A WOMAN ON THE TELEPHONE: CAROL Review

7

Film Pulse Score

Erica Genereux Smith clearly has a thing for telephones. And, office spaces. Or, I should say telephones in office spaces operated by women, to be more specific. It was the focal point of Are You With Me?, her short film from 2016 that landed on my year-end review of shorts last December. And here, with A Woman on the Telephone: Carol, as you can guess, it is centered around a woman on the telephone…in an office setting. It’s the first in a planned trilogy, in a collaboration with Kayla Lorette (who is also co-writer), that examines the role and relationship between women and telephone systems.

Carol (Lorette) goes at it alone in the film as the secretary for Infotech Communication Services, a company whose specifics remain unknown to her (and to the audience as well). Effectively quarantined to a circular desk, peripherally adorned with a fully non-functioning filing cabinet, some greenery and an inexplicable partition of Windows Media Player visualizations, Carol is an island of inertia, every day the same activities and conversations presenting themselves in a cyclical manner.

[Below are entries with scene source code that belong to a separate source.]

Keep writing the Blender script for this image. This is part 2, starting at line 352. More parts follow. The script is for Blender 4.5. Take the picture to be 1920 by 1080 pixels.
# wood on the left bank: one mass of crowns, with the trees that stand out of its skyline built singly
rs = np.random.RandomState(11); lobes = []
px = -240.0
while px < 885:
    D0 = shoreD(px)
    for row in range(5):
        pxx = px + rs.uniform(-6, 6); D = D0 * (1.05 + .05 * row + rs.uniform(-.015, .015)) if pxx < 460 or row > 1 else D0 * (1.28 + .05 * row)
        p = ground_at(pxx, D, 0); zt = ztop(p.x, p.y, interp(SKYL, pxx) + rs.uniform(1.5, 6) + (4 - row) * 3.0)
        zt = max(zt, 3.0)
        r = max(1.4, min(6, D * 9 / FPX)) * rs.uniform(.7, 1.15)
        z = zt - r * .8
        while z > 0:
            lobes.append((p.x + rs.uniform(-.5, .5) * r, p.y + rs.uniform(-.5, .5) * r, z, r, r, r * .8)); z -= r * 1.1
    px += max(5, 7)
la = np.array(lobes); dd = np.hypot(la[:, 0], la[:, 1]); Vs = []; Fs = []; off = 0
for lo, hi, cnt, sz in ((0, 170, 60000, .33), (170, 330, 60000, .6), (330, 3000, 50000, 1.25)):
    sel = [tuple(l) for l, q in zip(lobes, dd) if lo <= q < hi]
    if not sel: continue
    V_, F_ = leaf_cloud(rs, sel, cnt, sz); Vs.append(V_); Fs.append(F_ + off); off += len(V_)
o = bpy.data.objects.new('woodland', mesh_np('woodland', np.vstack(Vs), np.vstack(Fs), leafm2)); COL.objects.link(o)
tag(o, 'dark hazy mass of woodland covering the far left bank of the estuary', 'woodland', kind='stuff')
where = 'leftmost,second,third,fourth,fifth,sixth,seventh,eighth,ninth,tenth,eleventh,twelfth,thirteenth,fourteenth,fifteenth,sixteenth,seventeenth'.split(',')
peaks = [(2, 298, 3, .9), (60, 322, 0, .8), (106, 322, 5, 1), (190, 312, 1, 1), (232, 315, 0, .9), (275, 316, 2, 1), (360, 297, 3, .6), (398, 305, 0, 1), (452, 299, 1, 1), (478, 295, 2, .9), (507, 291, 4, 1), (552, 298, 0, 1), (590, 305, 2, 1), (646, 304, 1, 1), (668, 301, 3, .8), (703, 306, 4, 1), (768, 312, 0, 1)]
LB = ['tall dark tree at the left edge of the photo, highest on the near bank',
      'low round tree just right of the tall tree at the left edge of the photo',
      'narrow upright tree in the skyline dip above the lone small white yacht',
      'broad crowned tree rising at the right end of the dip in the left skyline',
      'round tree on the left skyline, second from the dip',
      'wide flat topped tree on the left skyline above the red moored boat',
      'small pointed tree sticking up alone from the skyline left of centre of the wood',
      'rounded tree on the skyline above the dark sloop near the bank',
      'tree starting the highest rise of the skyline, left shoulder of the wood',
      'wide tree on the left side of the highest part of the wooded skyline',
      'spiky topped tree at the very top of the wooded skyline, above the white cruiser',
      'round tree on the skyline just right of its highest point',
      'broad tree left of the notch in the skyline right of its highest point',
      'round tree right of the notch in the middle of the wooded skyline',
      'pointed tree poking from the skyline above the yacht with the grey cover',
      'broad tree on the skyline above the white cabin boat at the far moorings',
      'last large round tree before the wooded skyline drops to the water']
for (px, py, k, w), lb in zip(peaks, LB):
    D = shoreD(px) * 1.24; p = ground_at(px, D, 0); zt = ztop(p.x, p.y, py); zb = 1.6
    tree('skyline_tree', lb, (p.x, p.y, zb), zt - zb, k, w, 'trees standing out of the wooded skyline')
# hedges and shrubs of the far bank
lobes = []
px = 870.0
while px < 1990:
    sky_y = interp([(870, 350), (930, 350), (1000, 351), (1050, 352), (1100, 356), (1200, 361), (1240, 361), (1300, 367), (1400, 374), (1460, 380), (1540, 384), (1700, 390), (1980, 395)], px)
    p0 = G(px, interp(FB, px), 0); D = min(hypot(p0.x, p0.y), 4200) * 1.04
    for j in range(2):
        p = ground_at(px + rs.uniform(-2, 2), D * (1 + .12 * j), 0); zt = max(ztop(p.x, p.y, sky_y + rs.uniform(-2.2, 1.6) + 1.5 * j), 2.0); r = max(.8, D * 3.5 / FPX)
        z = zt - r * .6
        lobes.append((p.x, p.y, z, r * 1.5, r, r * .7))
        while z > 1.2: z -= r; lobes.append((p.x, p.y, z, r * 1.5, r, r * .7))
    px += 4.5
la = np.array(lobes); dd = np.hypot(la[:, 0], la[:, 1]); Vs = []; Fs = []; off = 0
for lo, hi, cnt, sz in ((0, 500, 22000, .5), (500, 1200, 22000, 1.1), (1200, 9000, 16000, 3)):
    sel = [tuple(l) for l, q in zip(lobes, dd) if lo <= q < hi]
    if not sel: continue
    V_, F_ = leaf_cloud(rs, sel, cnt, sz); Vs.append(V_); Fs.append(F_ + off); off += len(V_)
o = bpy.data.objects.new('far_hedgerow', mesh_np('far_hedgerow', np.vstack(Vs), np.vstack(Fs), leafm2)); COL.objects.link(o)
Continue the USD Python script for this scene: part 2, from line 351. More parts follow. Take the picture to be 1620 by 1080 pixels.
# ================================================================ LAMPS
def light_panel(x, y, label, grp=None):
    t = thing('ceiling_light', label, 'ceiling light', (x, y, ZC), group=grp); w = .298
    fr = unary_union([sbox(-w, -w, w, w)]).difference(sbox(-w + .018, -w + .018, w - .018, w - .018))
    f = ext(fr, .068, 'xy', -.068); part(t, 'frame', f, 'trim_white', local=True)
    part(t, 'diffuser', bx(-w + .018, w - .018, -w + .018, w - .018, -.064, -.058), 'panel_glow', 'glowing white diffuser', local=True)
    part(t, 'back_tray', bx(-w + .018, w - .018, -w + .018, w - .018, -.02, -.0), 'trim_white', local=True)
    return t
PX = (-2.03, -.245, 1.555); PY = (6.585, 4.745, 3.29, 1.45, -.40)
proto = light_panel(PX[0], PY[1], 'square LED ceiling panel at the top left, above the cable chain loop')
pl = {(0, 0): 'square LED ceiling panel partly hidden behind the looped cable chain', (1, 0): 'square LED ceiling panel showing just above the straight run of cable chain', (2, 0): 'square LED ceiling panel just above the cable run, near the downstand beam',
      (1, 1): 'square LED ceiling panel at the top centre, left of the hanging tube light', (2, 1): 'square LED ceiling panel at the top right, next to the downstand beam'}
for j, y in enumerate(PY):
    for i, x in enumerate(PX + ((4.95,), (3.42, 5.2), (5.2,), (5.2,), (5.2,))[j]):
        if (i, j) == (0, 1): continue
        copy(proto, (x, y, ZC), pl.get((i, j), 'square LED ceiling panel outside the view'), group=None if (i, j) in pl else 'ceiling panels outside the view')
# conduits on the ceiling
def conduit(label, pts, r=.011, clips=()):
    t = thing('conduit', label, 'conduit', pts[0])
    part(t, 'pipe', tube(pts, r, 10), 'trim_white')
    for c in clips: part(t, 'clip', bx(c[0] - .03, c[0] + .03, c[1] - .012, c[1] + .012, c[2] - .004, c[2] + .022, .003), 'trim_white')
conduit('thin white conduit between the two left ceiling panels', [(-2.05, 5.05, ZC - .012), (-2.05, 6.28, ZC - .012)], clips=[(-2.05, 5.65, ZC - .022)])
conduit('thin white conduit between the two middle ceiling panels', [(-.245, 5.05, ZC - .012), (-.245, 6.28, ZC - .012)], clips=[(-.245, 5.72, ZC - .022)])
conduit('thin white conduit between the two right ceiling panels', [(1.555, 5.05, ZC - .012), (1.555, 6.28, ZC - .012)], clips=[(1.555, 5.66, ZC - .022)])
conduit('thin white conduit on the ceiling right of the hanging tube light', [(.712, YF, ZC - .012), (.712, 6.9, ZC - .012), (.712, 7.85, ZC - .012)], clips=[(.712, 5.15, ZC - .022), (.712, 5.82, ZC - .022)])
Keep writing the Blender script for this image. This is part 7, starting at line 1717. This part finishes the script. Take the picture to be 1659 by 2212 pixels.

It is a peculiar existence; one that has her ostensibly connected to everyone inside and out of Infotech yet essentially disconnected all the same. This is where Genereux Smith and Lorette are interested in the connected histories in the relationship between women and telecommunication. How it affects one’s identity and so on, from switchboard operators to secretaries, women have largely been at the forefront of a company; the first person one would meet or speak with, as well as a channel through which one navigates. Essentially, an extension of the phone itself. And when Carol begins to come face-to-face with the realization that she may not exist outside of the parameters of her job duties, she inches closer and closer towards a full-on existential crisis and, perhaps, then a breakthrough…but work is work.

Now when it comes to the execution of these ideas, they are presented in a packaged trifecta of Lorette’s performance as Carol, Dan Werb’s score, and Genereux Smith’s editing. Lorette’s mannered turn is a composite of every non-personality created through the thick veneer of professionalism and cordiality, effectively solidifying an absurdist foundation. Werb’s music complements that overall absurdity by soundtracking these solitary tasks of mundanity with an upbeat dance vibe.

The editing is what ultimately seals the deal; specifically, the melody of banality that is cut from James Poremba’s swiveling camera, excerpts and segments of inconsequential speak. A slick rather subtle way of rendering the cavalcade of trivialities into an absurd sequence of workplace greatest hits. These moments existing simultaneously as absurdism and yet, also, as the furthest thing absurdism, as ordinary every day.